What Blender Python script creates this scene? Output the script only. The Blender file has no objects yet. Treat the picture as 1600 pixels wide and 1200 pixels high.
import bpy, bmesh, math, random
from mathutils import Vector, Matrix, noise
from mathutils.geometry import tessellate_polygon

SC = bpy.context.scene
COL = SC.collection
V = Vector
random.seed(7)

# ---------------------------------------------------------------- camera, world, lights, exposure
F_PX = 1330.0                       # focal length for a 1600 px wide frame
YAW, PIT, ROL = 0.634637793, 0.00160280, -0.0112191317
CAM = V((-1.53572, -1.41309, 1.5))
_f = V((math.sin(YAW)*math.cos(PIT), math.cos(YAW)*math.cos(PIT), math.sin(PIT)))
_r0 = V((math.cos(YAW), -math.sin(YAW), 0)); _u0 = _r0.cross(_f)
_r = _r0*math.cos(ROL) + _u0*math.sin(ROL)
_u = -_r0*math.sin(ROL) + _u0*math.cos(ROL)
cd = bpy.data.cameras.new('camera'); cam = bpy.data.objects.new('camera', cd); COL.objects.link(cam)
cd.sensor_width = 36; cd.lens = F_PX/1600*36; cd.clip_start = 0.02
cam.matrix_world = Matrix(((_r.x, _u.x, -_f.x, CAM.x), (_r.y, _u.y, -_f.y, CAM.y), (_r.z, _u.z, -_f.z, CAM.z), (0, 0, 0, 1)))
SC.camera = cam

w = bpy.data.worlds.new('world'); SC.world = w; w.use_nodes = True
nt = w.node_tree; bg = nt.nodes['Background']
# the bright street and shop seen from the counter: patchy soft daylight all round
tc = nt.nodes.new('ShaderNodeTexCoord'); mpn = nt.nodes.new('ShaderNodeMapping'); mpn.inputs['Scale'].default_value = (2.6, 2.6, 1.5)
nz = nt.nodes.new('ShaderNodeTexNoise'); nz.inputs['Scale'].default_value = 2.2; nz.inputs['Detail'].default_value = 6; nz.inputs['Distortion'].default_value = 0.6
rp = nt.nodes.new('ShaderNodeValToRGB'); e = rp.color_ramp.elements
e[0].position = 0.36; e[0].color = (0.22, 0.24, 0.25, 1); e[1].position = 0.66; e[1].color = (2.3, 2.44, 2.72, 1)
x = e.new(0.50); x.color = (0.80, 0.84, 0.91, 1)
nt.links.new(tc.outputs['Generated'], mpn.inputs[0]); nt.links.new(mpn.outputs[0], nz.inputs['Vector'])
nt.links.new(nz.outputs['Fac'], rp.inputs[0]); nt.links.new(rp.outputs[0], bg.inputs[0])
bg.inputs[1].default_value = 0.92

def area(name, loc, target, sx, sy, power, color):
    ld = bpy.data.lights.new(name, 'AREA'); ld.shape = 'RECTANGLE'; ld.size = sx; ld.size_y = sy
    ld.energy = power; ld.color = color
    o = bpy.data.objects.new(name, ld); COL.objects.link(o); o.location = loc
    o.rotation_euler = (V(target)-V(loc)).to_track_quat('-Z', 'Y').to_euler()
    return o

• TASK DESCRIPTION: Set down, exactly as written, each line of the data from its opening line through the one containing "random.seed(7)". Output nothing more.

• FULL ANSWER:
What Blender Python script creates this scene? Output the script only. The Blender file has no objects yet. Treat the picture as 1600 pixels wide and 1200 pixels high.
import bpy, bmesh, math, random
from mathutils import Vector, Matrix, noise
from mathutils.geometry import tessellate_polygon

SC = bpy.context.scene
COL = SC.collection
V = Vector
random.seed(7)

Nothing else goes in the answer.